:: Given material

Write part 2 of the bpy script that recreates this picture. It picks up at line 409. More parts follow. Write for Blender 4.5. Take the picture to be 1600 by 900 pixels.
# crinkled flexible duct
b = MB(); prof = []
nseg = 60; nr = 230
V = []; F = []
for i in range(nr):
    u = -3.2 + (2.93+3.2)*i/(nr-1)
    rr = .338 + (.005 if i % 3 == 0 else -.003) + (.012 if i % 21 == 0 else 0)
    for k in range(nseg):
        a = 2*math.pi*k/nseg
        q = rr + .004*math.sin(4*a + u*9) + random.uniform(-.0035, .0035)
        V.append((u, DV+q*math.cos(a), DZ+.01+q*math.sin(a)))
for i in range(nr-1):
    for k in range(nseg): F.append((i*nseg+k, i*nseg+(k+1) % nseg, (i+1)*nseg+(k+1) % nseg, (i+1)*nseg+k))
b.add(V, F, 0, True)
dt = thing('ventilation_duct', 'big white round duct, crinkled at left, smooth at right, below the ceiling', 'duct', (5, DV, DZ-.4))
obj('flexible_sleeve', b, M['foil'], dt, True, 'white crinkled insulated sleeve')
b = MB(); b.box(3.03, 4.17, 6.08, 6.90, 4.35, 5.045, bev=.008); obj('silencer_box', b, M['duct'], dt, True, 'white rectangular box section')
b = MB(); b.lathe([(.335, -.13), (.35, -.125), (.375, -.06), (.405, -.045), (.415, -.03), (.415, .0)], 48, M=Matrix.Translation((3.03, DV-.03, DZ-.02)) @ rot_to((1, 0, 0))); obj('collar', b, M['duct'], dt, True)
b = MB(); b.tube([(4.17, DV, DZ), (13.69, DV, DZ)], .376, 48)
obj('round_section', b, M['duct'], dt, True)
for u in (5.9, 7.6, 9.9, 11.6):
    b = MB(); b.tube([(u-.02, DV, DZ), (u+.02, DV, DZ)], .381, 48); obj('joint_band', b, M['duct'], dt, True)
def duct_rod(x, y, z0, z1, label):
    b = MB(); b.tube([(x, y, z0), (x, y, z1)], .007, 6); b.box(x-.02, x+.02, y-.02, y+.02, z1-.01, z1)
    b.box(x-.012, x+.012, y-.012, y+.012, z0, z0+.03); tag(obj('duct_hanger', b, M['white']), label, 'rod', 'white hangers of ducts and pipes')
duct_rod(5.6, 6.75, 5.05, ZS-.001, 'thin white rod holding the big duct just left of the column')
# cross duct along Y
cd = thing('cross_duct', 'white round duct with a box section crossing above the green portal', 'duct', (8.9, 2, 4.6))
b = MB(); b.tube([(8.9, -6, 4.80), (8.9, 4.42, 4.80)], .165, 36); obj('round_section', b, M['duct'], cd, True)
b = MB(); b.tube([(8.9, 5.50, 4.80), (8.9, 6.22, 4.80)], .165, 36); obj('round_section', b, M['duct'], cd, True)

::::

**Goal:**
Repeat the lines above exactly.

**Answer below:**
Write part 2 of the bpy script that recreates this picture. It picks up at line 409. More parts follow. Write for Blender 4.5. Take the picture to be 1600 by 900 pixels.
# crinkled flexible duct
b = MB(); prof = []
nseg = 60; nr = 230
V = []; F = []
for i in range(nr):
    u = -3.2 + (2.93+3.2)*i/(nr-1)
    rr = .338 + (.005 if i % 3 == 0 else -.003) + (.012 if i % 21 == 0 else 0)
    for k in range(nseg):
        a = 2*math.pi*k/nseg
        q = rr + .004*math.sin(4*a + u*9) + random.uniform(-.0035, .0035)
        V.append((u, DV+q*math.cos(a), DZ+.01+q*math.sin(a)))
for i in range(nr-1):
    for k in range(nseg): F.append((i*nseg+k, i*nseg+(k+1) % nseg, (i+1)*nseg+(k+1) % nseg, (i+1)*nseg+k))
b.add(V, F, 0, True)
dt = thing('ventilation_duct', 'big white round duct, crinkled at left, smooth at right, below the ceiling', 'duct', (5, DV, DZ-.4))
obj('flexible_sleeve', b, M['foil'], dt, True, 'white crinkled insulated sleeve')
b = MB(); b.box(3.03, 4.17, 6.08, 6.90, 4.35, 5.045, bev=.008); obj('silencer_box', b, M['duct'], dt, True, 'white rectangular box section')
b = MB(); b.lathe([(.335, -.13), (.35, -.125), (.375, -.06), (.405, -.045), (.415, -.03), (.415, .0)], 48, M=Matrix.Translation((3.03, DV-.03, DZ-.02)) @ rot_to((1, 0, 0))); obj('collar', b, M['duct'], dt, True)
b = MB(); b.tube([(4.17, DV, DZ), (13.69, DV, DZ)], .376, 48)
obj('round_section', b, M['duct'], dt, True)
for u in (5.9, 7.6, 9.9, 11.6):
    b = MB(); b.tube([(u-.02, DV, DZ), (u+.02, DV, DZ)], .381, 48); obj('joint_band', b, M['duct'], dt, True)
def duct_rod(x, y, z0, z1, label):
    b = MB(); b.tube([(x, y, z0), (x, y, z1)], .007, 6); b.box(x-.02, x+.02, y-.02, y+.02, z1-.01, z1)
    b.box(x-.012, x+.012, y-.012, y+.012, z0, z0+.03); tag(obj('duct_hanger', b, M['white']), label, 'rod', 'white hangers of ducts and pipes')
duct_rod(5.6, 6.75, 5.05, ZS-.001, 'thin white rod holding the big duct just left of the column')
# cross duct along Y
cd = thing('cross_duct', 'white round duct with a box section crossing above the green portal', 'duct', (8.9, 2, 4.6))
b = MB(); b.tube([(8.9, -6, 4.80), (8.9, 4.42, 4.80)], .165, 36); obj('round_section', b, M['duct'], cd, True)
b = MB(); b.tube([(8.9, 5.50, 4.80), (8.9, 6.22, 4.80)], .165, 36); obj('round_section', b, M['duct'], cd, True)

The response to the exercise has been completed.